Gegenüber ddp erklärte Kommandeur Generalmajor Friedrich Wilhelm Kriesel, die Bundeswehr könne mit der Radaraufklärung zum ersten Mal in aller Welt bei Tag und Nacht sowie bei jedem Wetter Aufklärung betreiben. Offiziere hätten, so der Korrespondent, darauf hingewiesen, daß jetzt Planungen, Vorbereitungen und die Ausführung von Bundeswehreinsätzen im Ausland »auf noch besser gesicherten Erkenntnissen« vollzogen werden können. »SAR-Lupe« kann Gegenstände von unter einem Meter Größe identifizieren. Das System ergänzt demnach die unbemannten »Luna«-Drohnen und »Tornado«-Flugzeuge, die über Afghanistan Informationen sammeln. Mit ihm habe es Deutschland neben den USA und Rußland in die erste Reihe bei der strategischen Aufklärung geschafft. Oberst Reinhard Pfaff vom Gelsdorfer Kommando wurde mit »Quantensprung in der Beschaffung von Informationen« zitiert.
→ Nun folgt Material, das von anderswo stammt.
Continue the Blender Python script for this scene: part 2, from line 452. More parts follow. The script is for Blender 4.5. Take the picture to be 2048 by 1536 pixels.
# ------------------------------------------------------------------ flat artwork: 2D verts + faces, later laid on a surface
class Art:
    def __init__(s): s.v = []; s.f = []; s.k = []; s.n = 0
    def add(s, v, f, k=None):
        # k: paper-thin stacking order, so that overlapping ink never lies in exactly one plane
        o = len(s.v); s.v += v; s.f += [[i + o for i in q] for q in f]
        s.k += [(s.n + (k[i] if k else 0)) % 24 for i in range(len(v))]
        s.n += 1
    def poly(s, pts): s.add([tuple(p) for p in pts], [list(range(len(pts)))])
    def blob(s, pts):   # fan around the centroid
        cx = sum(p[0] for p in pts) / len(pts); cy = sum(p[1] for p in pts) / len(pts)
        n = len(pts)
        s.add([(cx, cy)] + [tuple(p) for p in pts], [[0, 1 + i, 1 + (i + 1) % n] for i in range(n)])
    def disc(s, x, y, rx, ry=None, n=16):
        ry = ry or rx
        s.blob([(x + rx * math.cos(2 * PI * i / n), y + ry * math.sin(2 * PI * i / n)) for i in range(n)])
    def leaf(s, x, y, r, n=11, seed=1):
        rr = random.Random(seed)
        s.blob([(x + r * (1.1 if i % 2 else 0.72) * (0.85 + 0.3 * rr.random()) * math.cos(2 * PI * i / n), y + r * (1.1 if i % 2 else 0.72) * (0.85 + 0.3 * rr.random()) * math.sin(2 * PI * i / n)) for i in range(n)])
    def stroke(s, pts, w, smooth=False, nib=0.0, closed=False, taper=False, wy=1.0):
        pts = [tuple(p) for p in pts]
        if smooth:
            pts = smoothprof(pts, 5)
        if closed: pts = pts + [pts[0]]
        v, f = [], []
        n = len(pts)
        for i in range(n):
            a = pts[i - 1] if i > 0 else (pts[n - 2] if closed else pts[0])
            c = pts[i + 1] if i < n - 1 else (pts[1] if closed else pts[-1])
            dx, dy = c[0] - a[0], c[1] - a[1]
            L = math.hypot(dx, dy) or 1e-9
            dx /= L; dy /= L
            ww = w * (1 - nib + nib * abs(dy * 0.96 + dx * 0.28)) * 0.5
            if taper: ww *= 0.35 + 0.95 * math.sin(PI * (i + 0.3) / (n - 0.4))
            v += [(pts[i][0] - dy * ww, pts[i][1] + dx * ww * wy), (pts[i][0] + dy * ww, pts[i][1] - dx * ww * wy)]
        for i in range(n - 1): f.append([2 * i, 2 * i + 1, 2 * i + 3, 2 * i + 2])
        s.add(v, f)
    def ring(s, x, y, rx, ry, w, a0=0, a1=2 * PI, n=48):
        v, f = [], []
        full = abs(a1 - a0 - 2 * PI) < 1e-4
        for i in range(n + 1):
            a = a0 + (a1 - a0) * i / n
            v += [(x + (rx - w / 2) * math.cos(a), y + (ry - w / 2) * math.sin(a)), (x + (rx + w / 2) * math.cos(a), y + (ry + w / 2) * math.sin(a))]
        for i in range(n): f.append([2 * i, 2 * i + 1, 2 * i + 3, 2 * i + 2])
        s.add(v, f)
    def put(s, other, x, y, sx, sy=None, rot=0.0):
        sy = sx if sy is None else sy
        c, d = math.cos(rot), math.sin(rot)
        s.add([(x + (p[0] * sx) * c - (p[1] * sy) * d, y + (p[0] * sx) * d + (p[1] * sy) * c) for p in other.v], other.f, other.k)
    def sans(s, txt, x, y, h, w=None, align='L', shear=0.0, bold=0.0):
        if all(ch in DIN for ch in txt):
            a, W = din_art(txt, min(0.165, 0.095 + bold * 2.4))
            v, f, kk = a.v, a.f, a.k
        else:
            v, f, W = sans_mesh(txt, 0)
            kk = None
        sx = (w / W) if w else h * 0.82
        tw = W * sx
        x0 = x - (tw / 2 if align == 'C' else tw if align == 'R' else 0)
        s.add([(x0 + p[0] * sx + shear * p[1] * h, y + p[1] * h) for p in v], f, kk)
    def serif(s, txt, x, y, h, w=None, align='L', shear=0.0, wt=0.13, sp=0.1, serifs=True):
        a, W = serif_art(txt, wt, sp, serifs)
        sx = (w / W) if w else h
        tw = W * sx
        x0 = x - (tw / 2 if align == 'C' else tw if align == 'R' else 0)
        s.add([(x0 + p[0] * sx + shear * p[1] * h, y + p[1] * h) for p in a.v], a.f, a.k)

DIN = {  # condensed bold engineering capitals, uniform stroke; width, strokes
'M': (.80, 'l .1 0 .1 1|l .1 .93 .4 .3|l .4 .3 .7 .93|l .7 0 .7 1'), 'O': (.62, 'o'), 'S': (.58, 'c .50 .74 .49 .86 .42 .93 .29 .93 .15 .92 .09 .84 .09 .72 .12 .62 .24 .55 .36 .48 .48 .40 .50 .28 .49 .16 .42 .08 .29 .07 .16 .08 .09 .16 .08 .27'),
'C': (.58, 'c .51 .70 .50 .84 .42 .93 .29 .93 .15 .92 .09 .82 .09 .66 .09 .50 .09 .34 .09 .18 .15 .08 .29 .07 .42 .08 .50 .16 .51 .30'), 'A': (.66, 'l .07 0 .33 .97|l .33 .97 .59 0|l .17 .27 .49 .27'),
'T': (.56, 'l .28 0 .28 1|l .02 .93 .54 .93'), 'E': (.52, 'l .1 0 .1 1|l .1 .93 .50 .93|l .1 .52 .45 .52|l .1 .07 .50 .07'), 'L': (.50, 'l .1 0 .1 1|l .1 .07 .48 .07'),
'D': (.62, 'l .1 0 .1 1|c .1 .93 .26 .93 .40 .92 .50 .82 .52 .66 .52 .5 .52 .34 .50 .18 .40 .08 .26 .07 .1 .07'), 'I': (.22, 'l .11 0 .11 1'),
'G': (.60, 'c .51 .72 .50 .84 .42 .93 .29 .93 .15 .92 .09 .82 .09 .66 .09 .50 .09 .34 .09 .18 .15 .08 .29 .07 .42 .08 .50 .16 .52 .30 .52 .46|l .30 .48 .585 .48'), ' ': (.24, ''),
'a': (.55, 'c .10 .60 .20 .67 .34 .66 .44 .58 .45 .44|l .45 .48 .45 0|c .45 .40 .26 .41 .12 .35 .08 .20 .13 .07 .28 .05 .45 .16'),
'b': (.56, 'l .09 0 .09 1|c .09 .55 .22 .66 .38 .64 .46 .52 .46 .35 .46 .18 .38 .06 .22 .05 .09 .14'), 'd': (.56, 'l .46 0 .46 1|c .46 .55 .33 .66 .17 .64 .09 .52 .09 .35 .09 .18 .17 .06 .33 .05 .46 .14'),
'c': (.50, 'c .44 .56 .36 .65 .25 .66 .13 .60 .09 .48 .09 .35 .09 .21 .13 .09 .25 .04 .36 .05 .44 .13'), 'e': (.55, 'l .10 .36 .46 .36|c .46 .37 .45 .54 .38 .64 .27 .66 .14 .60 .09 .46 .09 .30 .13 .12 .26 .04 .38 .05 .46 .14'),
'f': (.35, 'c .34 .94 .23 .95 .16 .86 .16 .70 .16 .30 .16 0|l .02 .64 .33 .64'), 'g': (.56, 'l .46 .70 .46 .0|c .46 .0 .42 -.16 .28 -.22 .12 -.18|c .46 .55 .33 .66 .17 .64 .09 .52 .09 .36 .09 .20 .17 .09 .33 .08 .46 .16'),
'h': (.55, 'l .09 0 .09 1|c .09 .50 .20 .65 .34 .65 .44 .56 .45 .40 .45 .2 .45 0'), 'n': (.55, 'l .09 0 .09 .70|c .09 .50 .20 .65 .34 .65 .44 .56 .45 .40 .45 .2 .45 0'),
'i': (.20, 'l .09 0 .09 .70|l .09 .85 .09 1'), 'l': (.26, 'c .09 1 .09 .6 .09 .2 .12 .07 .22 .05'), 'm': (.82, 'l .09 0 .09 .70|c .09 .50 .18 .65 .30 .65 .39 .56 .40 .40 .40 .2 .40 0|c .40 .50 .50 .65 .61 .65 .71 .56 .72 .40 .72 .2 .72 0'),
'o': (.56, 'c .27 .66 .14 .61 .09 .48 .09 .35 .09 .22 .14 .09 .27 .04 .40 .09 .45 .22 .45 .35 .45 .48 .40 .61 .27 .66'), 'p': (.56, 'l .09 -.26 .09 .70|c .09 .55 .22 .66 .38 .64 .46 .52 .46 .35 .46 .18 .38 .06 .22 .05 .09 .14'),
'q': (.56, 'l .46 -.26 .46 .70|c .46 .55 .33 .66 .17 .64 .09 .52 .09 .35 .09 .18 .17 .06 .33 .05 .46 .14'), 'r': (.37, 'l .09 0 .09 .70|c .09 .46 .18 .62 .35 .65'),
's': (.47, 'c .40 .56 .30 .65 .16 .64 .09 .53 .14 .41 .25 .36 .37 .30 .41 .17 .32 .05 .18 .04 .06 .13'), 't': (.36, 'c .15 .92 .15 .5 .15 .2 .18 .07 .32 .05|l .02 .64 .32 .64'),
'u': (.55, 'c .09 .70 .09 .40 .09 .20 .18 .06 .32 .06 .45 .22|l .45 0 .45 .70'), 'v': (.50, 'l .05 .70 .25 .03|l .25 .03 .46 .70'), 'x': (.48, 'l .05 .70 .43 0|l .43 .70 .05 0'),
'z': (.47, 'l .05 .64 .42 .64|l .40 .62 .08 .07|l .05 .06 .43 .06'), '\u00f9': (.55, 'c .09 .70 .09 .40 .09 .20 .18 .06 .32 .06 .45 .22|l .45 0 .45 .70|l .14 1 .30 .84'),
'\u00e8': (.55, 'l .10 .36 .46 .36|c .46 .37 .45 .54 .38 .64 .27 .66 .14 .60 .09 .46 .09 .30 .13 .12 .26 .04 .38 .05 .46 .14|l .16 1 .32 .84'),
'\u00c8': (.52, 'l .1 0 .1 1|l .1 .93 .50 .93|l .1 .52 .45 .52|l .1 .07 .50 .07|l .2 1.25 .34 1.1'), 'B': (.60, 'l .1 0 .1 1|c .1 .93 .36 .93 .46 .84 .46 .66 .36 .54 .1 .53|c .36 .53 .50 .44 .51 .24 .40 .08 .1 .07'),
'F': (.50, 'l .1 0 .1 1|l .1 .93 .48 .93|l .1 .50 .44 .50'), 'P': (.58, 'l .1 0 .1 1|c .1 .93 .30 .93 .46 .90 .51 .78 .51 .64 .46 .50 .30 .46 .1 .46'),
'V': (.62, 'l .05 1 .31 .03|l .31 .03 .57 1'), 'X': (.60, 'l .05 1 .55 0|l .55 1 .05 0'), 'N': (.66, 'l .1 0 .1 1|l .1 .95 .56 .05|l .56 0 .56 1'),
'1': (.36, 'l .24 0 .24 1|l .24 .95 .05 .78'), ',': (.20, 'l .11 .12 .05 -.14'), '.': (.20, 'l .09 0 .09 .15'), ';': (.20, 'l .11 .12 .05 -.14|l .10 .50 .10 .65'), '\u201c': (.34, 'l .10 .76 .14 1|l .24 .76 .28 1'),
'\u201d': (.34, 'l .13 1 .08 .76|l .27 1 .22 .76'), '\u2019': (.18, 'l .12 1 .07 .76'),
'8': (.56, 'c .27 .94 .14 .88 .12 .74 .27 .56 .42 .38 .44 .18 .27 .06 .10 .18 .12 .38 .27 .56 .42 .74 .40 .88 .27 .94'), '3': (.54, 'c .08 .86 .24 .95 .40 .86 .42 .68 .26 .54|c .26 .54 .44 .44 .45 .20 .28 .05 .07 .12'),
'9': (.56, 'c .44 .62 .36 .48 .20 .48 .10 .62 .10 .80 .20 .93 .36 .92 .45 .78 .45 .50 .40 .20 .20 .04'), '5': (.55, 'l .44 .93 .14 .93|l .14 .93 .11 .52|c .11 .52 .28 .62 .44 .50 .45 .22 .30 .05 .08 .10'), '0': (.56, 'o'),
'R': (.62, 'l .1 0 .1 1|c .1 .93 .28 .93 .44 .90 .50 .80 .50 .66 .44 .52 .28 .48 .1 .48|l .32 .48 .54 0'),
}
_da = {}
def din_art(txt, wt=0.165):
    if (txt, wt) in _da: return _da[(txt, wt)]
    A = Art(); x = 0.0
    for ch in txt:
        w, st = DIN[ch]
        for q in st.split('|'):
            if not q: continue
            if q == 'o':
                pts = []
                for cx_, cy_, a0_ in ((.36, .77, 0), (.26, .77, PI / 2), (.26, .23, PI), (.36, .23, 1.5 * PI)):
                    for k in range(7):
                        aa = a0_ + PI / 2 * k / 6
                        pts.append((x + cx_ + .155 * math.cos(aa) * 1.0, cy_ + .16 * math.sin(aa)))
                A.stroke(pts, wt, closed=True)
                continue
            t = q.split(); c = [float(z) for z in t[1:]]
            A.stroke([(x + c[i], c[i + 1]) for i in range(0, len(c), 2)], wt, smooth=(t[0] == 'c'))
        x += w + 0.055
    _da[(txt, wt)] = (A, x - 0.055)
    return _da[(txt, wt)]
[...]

Während die Bundesrepublik so einen bedeutenden Schritt beim Rüstungswettlauf im All und zur Unabhängigkeit bei der globalen Spionage machte, diskutierte das politische Berlin am Wochenende über die ­NATO-Anforderung von AWACS-Aufklärungsflugzeugen mit deutschen Besatzungsmitgliedern für Afghanistan. Der Spiegel berichtet in seiner neuen Ausgabe, Kanzlerin Angela Merkel (CDU), Verteidigungsminister Franz Josef Jung (CDU) und Außenminister Frank-Walter Steinmeier (SPD) hätten sich vergangene Woche telefonisch verständigt, »die Allianz erst einmal hinzuhalten«. Ein Streit in der Sommerpause solle vermieden werden, die politische Entscheidung erst im September fallen. Die Regierung will laut Spiegel das Mandat für die internationale UN-»Schutztruppe« ISAF von 3500 auf 4500 Soldaten aufstocken und es dabei so anpassen, daß es den AWACS-Einsatz auch für die US-geführte »Operation Enduring Freedom« (OEF) zuläßt. ISAF widmet sich längst vor allem dem Kampf gegen Aufständische, deren Führer gezielt bekämpft werden. Oppositionspolitiker aus FDP, Linke und Grünen kritisierten das Vorhaben scharf.

Für »Aufbau«bilder sorgte unterdessen weiterhin Steinmeier, der sich seit Freitag (25. Juli) in Afghanistan aufhält. Er legte am Sonntag (27. Juli) in Masar-i-Sharif den Grundstein für ein Polizei-Ausbildunszentrum und traf sich mit Bundeswehrsoldaten zum Grillen. Vor allem informierte er sich über die seit Anfang des Monats im Norden des Landes stationierte Schnelle Eingreiftruppe der Bundeswehr. Der Tag wurde komplettiert durch die jüngsten Erfolgsziffern im Kampf gegen angebliche Taliban. Bei Luftangriffen der Besatzungstruppen seien im Osten Afghanistans am Sonntag (27. Juli) bis zu 70 Aufständische getötet worden, meldeten Nachrichtenagenturen. Demnächst noch effizienter mit deutscher Satellitenunterstützung.